El-Djazair.com : Vous commémorez la journée de l'étudiant….
Rachid Ouali :
 Le 19 mai 1956 a consacré l'engagement de la jeunesse intellectuelle algérienne dans la lutte pour la libération nationale. La grève des études et des examens lancée par l'Ugema fut un acte politique majeur. Nous avons un certain nombre d'étudiants boursiers du gouvernement algérien ou dans le cadre de la coopération algéro-française. Nous avons également des chercheurs et des enseignants qui complètent leur formation ici.
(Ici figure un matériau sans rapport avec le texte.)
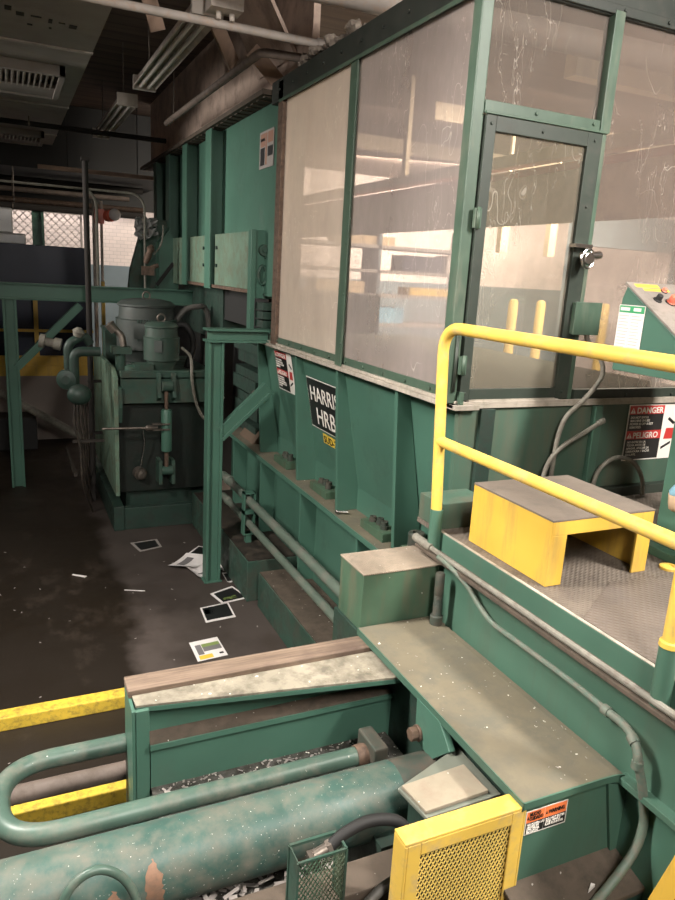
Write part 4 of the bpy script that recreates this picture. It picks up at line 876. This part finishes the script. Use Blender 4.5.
# hoses at the rear of the unit
def hose(pts, r, mat, label): 
    bm = B(); tube(bm, smooth_path(pts), r, 12); return solo('hose', bm, mat, label, 'hose')
hose([(1.78, 9.2, -1.22), (1.90, 9.2, -.80), (2.05, 9.2, -.56), (2.25, 9.2, -.50), (2.33, 9.25, -.52), (2.385, 9.28, -.65), (2.385, 9.3, -.95), (2.36, 9.3, -1.27)], .035, 'hose_grey', 'grey hose arching behind the motors under the hopper')
hose([(1.86, 8.45, -.95), (1.93, 8.30, -1.05), (1.94, 8.25, -1.35), (2.00, 8.24, -1.62), (2.10, 8.24, -1.78), (2.30, 8.26, -1.85)], .017, 'conduit', 'thin pale cable dropping from the small motor down the tank front')
hose([(1.80, 9.0, -.78), (2.0, 8.9, -.72), (2.10, 8.9, -.95), (2.02, 8.9, -1.25)], .04, 'black', 'thick black hose looping out of the large motor')
hose([(2.0, 8.5, -1.28), (2.15, 8.4, -1.38), (2.32, 8.3, -1.56)], .045, 'pipe_green', 'short green pipe slanting down from the tank top to the baler')
bm = B(); tube(bm, [(2.34, 8.75+.18*math.cos(a), -1.0+.24*math.sin(a)) for a in [i*2*PI/28 for i in range(29)]], .035, 10); solo('hose_coil', bm, 'black', 'coil of black hose hung beside the tank', 'hose')
# machinery inside the baler mouth
im = thing('ejector_block', 'dark stack of machinery plates under the hopper inside the baler mouth', 'machine', (3.1, 8.5, FLOOR))
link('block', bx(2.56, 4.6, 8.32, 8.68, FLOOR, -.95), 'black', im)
bm = B()
for k in range(7): box(bm, 2.42+.03*(k % 3), 2.595, 7.3+.05*(k % 2), 8.2, -1.80+k*.15, -1.65+k*.15 if k % 2 else -1.70+k*.15)
link('plate_stack', bm, 'green_dark', im)
bm = B()
for k in range(5): cyl(bm, (2.4+.08*k, 7.22, -1.3+.12*(k % 3)), (2.40+.08*k, 7.32, -1.3+.12*(k % 3)), .03, n=10)
link('bolt_head', bm, 'steel', im)
bm = B(); prism(bm, [(2.36, -1.85), (2.58, -1.85), (2.55, -1.72), (2.45, -1.73), (2.4, -1.80)], 'y', 7.2, 7.7); solo('cardboard_scrap', bm, 'scrap_brown', 'brown scrap heap on the baler ledge behind the green brace', 'scrap')

# ------------------------------------------------------------------ charge hopper tower
hp_ = thing('hopper', 'tall green ribbed steel charge hopper rising behind the booth', 'hopper', (3.3, 9.5, -.3))
link('side_wall', bx(2.36, 2.40, 6.6, 12.8, -.25, 1.53), 'green', hp_)
link('front_wall', bx(2.40, 2.75, 7.0, 7.05, -.25, 1.53), 'green', hp_)
link('back_wall', bx(2.40, 4.6, 12.75, 12.8, -.25, 1.53), 'green', hp_)
for y, w in ((8.62, .13), (9.85, .13), (10.95, .13), (11.9, .13)):
    bm = B(); box(bm, 2.20, 2.36, y-.02, y+.02, -.25, 1.52); box(bm, 2.19, 2.21, y-w, y+w, -.25, 1.52); link('wall_rib', bm, 'green', hp_, .004)
bm = B(); box(bm, 2.24, 2.36, 7.06, 8.45, -.20, .37); link('band_box', bm, 'green_pale', hp_, .005)
bm = B(); box(bm, 2.24, 2.36, 8.80, 9.72, -.20, .37); link('band_box', bm, 'green_pale', hp_, .005)
bm = B(); box(bm, 2.22, 2.36, 10.1, 11.6, -.26, .37); link('band_box', bm, 'green_pale', hp_, .005)
bm = B()
for y in (8.35, 8.95, 10.25):
    for z in (.02, .22): hexbolt(bm, (2.24, y, z), (-1, 0, 0), .022, .02)
link('band_bolts', bm, 'green_dark', hp_)
bm = B(); box(bm, 2.22, 2.24, 7.06, 10.0, -.235, -.20); link('band_flange', bm, 'rusty', hp_)
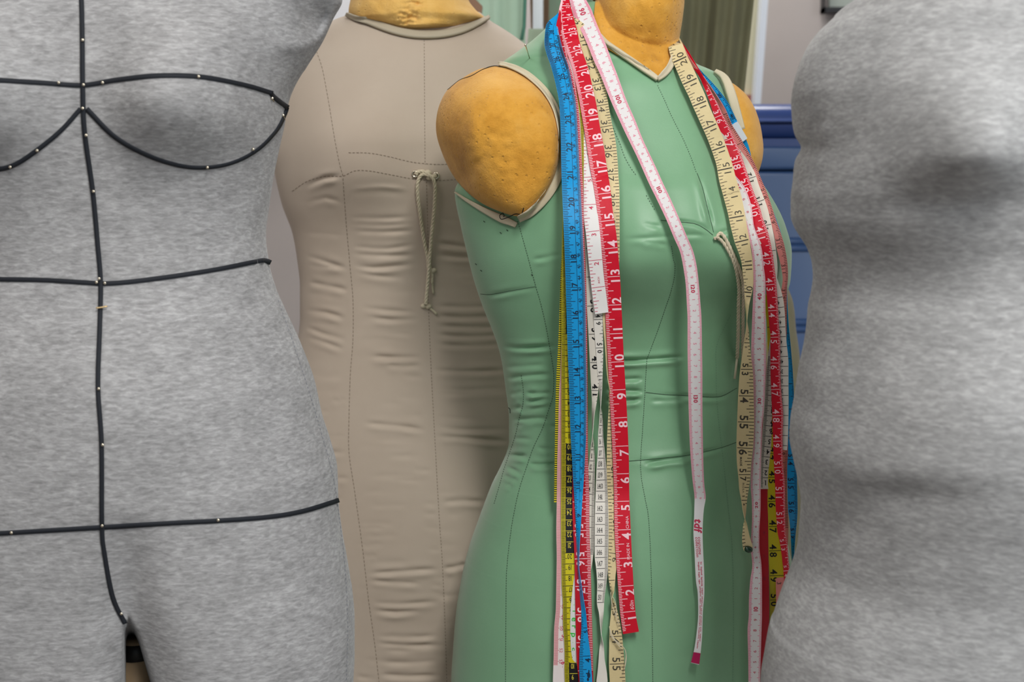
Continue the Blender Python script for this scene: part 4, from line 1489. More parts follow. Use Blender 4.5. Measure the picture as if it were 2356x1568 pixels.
for k in range(1, 26):
    s = str(k)
    sp = (fL(max(k - 0.5, 0)) - fL(k + 0.5))
    sz = 21 * min(1.0, sp / 55)
    if len(s) == 1:
        mark_text(mb, bL, s, fL(k) + 15, 0.74, sz, 1, 'up', 36, bold=0.02, xs=min(1, sp / 60))
    else:
        d = 10 * min(1, sp / 62)
        mark_text(mb, bL, s[0], fL(k) + d, 0.72, sz, 1, 'up', 36, bold=0.02, xs=min(1, sp / 60))
        mark_text(mb, bL, s[1], fL(k) - d, 0.72, sz, 1, 'up', 36, bold=0.02, xs=min(1, sp / 60))
mark_text(mb, bL, 'MADE IN', 1268, 0.78, 6.5, 1, 'up', 36, bold=0.0, xs=1.05)
mark_text(mb, bL, 'CHINA', 1201, 0.80, 6.5, 1, 'up', 36, bold=0.0, xs=1.05)
mark_text(mb, bL, '60in', 1391, 0.80, 9, 1, 'up', 36, bold=0.0, shear=.15)
fR = scale_fn([(34, 164), (35, 218), (36, 267), (37, 320.6), (38, 373), (39, 427), (40, 481.5), (41, 536), (42, 594), (43, 654), (44, 714), (45, 775), (46, 834.5), (47, 895), (48, 955.5), (49, 1014), (50, 1074), (51, 1133), (52, 1190.6), (53, 1252), (54, 1312)])
ticks(mb, bR, fR, 34.6, 56, 16, {1: 0.17, 2: 0.22, 4: 0.32, 8: 0.50, 16: 0.985}, 1, 1, 1.3, ya=190)
for k in range(35, 56):
    s = str(k)
    W = float(bR.wid(fR(k)))
    for c, d in ((s[0], -10), (s[1], 10)):
        mark_text(mb, bR, c, fR(k) + d, 0.36, min(18, W * .62), 1, 'down', max(W, 20), bold=0.01)
finish(mb, 'measuring_tape', 'red inch tape at the front of the left bundle, white numbers 1 to 25', [tape_mat('red vinyl tape', (206, 8, 40), rough=.3), INK_WHITE])

# ---- cream cloth tape
cL = Strand([(-20, 1306, 1325), (20, 1316, 1342), (60, 1324, 1347), (100, 1334, 1362), (140, 1344, 1376), (191, 1360, 1390), (216, 1365, 1396), (259, 1374, 1403), (290, 1379, 1409), (323, 1384, 1416), (366, 1388, 1420.6), (406, 1391, 1423), (439, 1393, 1425), (500, 1395, 1425.5), (580, 1396, 1425.5), (640, 1394, 1421), (728, 1387, 1412), (800, 1392, 1404), (850, 1396, 1402), (880, 1400, 1401), (927, 1412, 1400.5), (960, 1425, 1399), (1018, 1430, 1396.5), (1076, 1430, 1396), (1126, 1431, 1398), (1176, 1432, 1400), (1210, 1433, 1400.6), (1264, 1430, 1400), (1299, 1420, 1399), (1320, 1416.5, 1399.5), (1341, 1415, 1402), (1362, 1412, 1406), (1374, 1408, 1408.5), (1386, 1406.5, 1414), (1400, 1406, 1419), (1416, 1405, 1423), (1440, 1402.5, 1428), (1479, 1401.6, 1433), (1526, 1401, 1437), (1568, 1403, 1439), (1640, 1404, 1440)], 38, 0.0065, dsgn=-1)
cR = Strand([(60, 1530, 1548), (77, 1532, 1557), (101, 1536, 1570), (126, 1541.6, 1580), (153, 1553, 1593), (193, 1570.5, 1611.5), (218, 1583, 1622.5), (247, 1595.5, 1633.5), (284, 1612, 1650), (315, 1626, 1663), (353, 1640, 1677), (378, 1648, 1685), (413, 1654, 1694), (452, 1664.5, 1706), (489, 1674.5, 1713.5), (520, 1681, 1718.5), (558, 1691, 1726), (580, 1699.5, 1729), (603, 1706, 1732), (629, 1709, 1733), (653, 1712, 1733), (681, 1713, 1728), (702, 1715, 1723), (722, 1717, 1720), (738, 1718.5, 1718.5), (760, 1722, 1716.5), (786, 1724, 1712), (819, 1728, 1707.5), (869, 1733, 1701), (919, 1734, 1698), (969, 1735, 1696), (1023, 1733, 1694.5), (1056, 1729, 1695), (1098, 1726, 1699), (1122, 1723, 1700.5), (1147, 1719, 1705), (1172, 1716.5, 1709), (1188, 1715, 1712.5), (1194, 1714, 1714), (1205, 1710.5, 1718.5), (1217, 1709, 1721), (1238, 1707, 1726), (1254, 1708, 1731), (1262, 1710, 1734)], 40, 0.013, side='right')
mb = tape('', '', None, cL, cR, 0.004)
fL = scale_fn([(29, -10), (30, 40), (31, 93), (32, 144), (33, 194), (34, 242), (35, 291), (36, 348), (37, 401), (38, 459), (39, 520), (40, 585), (41, 650)])
ticks(mb, cL, fL, 29, 42, 8, {1: 0.28, 2: 0.28, 4: 0.42, 8: 0.95}, 1, 1, 1.4, ya=40, yb=700)
for k in range(30, 42):
    s = str(k)
    for c, d in ((s[0], -9.5), (s[1], 9.5)):
        mark_text(mb, cL, c, fL(k) + d, 0.42, 18, 1, 'down', 36, bold=0.0, shear=.12)
fB = scale_fn([(20, 560), (12, 1086), (10, 1209), (9, 1272.6), (8, 1334)])
ticks(mb, cL, fB, 7.6, 16, 8, {1: 0.24, 2: 0.30, 4: 0.40, 8: 0.9}, 0, 1, 1.5, ya=890, yb=1362)
for k in range(9, 15):
    s = str(k)
    if len(s) == 2:
        for c, d in ((s[0], 9.5), (s[1], -9.5)):
            mark_text(mb, cL, c, fB(k) + d, 0.52, 17, 1, 'up', 36, bold=0.0)
    else:
        mark_text(mb, cL, s, fB(k) + 14, 0.6, 16, 1, 'up', 36, bold=0.0)
fB = scale_fn([(53, 1400), (54, 1463), (55, 1526)])
ticks(mb, cL, fB, 52.7, 56.5, 8, {1: 0.22, 2: 0.22, 4: 0.36, 8: 0.95}, 1, 1, 1.6, ya=1385)
for k in (53, 54, 55, 56):
    s = str(k)
    for c, d in ((s[0], -9.5), (s[1], 9.5)):
        mark_text(mb, cL, c, fB(k) + d, 0.48, 18, 1, 'down', 36, bold=0.01)
fR = scale_fn([(21, 90), (20, 137), (19, 187), (18, 238), (17, 291), (16, 341), (15, 389), (14, 445), (13, 499), (12, 554), (11, 610), (10, 672), (9, 735)])
ticks(mb, cR, fR, 9.9, 21.5, 8, {1: 0.22, 2: 0.30, 4: 0.44, 8: 0.92}, 0, 1, 1.2, ya=80, yb=712, th_unit=2.6)
for k in range(10, 22):
    s = str(k)
    W = float(cR.wid(fR(k)))
    for c, d in ((s[0], 9), (s[1], -9)):
        mark_text(mb, cR, c, fR(k) + d, 0.60, 16, 1, 'up', max(W, 22), bold=0.0)
fR = scale_fn([(51, 727), (52, 788), (53, 849), (54, 910), (55, 970), (56, 1030), (57, 1091), (58, 1150)])
ticks(mb, cR, fR, 51.5, 58.2, 8, {1: 0.30, 2: 0.26, 4: 0.46, 8: 0.96}, 1, 1, 1.6, ya=765, yb=1182)
for k in range(52, 59):
    s = str(k)
    W = float(cR.wid(fR(k)))
    for c, d in ((s[0], -9.5), (s[1], 9.5)):
        mark_text(mb, cR, c, fR(k) + d, 0.40, min(19, W * .5), 1, 'down', max(W, 20), bold=0.02)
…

Par ailleurs, la Circonscription compte près de 20.000 étudiants et lycéens issus de la diaspora. Tous ces jeunes constituent une richesse et un atout considérable pour l'Algérie. C'est vers eux, pour eux, et permettez-moi de le dire, par eux, que nous organisons cette commémoration au Centre culturel algérien, en présence de personnalités nationales. Ce n'est pas une action ponctuelle. Nous comptons la développer, la poursuivre, notamment dans le cadre de la fête de l'indépendance et de la jeunesse du 5 Juillet, mais aussi et surtout, au moyen de rencontres aussi fréquentes que possible…
El-Djazair.com : Selon ce que nous en savons, il n'existe pas, au niveau des consulats d'Algérie, de service chargé de la promotion économique de l'Algérie...
Rachid Ouali :
 Effectivement, la promotion économique de notre pays entre pleinement dans les missions diplomatiques et consulaires. La structure chargée de cet axe de travail demande, certes, à être étoffée. Il n'est point besoin d'organigramme pour assumer certaines missions, qu'il faut inscrire, par ailleurs, dans le cadre de l'action de notre diplomatie. Cet aspect de la mission découle des articles 12 à 16 du décret présidentiel du 1er décembre 2002 fixant les attributions des chefs de postes consulaires. C'est dans ce contexte que nous avons organisé récemment des rencontres avec des chefs d'entreprises et des associations de responsables économiques franco-algériens, notamment lors de la venue de M. Benmeradi, notre ministre en charge de l'Investissement et de la PME. Nous envisageons l'organisation, dans les semaines qui viennent, de rencontres entre ces mêmes chefs d'entreprise et leurs homologues venant d'Algérie. Comme la composante jeune de notre communauté bénéficie également de toute notre attention, des rencontres sont prévues entre des dirigeants de PME et de jeunes diplômés binationaux chômeurs.